April Conditions Report

April 23, 2018 Posted by: Maureen Gualtieri

All climbers checking back after a trip into the Alaska Range are encouraged to share their observations in a Route Conditions binder we keep at the front desk of the Walter Harper Talkeetna Ranger Station. Below are the observations and noted to date.


Moose's Tooth

Moose's Tooth, photo by Giselle Cesin/Steven Van Sickle

 


Ham and Eggs

(April 13, 2018)
"Screw conditions were great.  (PB-19 cm) Ice on the crux was great protected with screws. Upper snow slopes were ice. Anchors are in situ – set up for 60 m raps.”


(April 13, 2018)
"Upper half is almost all ice!!! Access to saddle is very scoured and icy. Headwall to summit ridge is all bulletproof blue ice!  Route is in great shape."

(April 18, 2018)
"Route continues in great shape, but due to high temps, lower half has seen some deterioration in 1 week.  Upper route is icy, but gaining the col all the way to the crevasse, then hugging the crest is more neve.  I left an anchor (T-trench w/ cord) mid-way up the intermediate snowfield after headwall, and another right after gaining the summit ridge. (ballard backed up by T trench with cord)."

(April 15 - 18, 2018)
“H & E in good condition up to col grade 2 ice up high on route.”

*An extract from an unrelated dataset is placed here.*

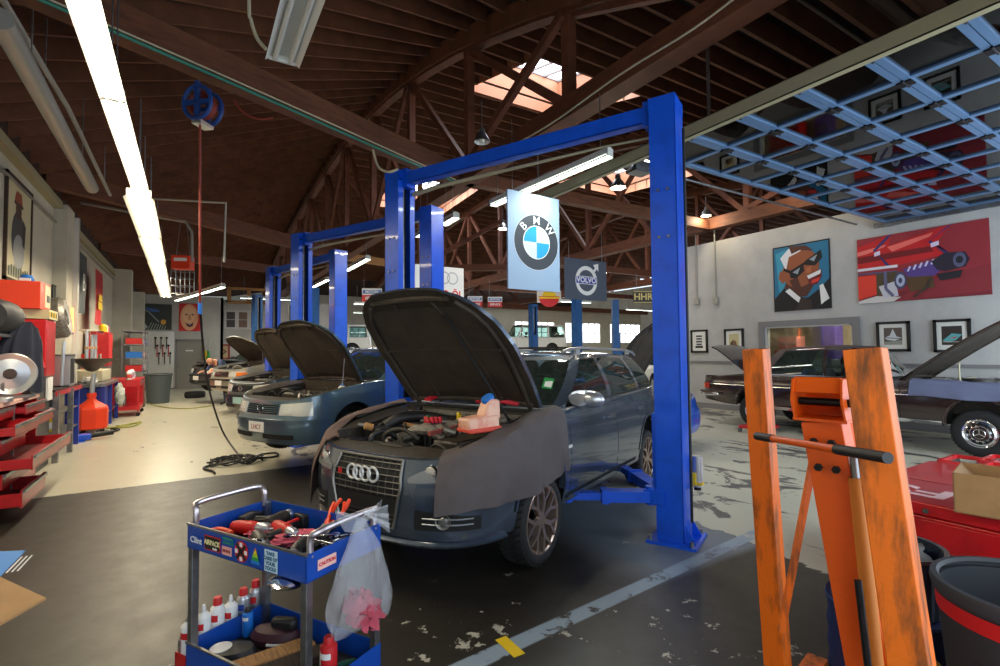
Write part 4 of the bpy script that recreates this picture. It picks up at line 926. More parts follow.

Crux pitch on Ham & Eggs routeCrux pitch on Ham and Eggs Route, photo by Giselle Cesin / Steven Van Sickle

Mount Bradley

(April 4-10, 2018)
"Attempted ‘Season of the Sun’ on Mt. Bradley.  1st time shut down by deep unprotectable snow, 2nd time shut down by rockfall in warm conditions.  Climber on Escalator also reported deep snow."


Kahiltna Peak West

(April 14 - 15, 2018)
"Nik Mirhashemi and I climbed a beautiful line up the middle of the SW Face that follows ice chimneys and snow fields. We climbed about ten technical pitches, bivying ¾ of the way up the wall."  ~Kurt Ross


Mount Russell

(April 8 – 17, 2018)
"South Ridge (Dall Glacier), Party of 3. Good weather, 2 poor cloudy days. Avalanches on top rock band."
 

Denali / Kahiltna Glacier

(April 2018)
The first expedition on Denali (began in late March, summitted April 3) reported typical early season conditions.  Those observations were confirmed by NPS mountaineering rangers who flew into the Alaska Range yesterday, April 22, to insert NPS camp supplies and equipment.  The lower mountain saw heavy snow this winter, while the upper mountain appears icy and wind-scoured.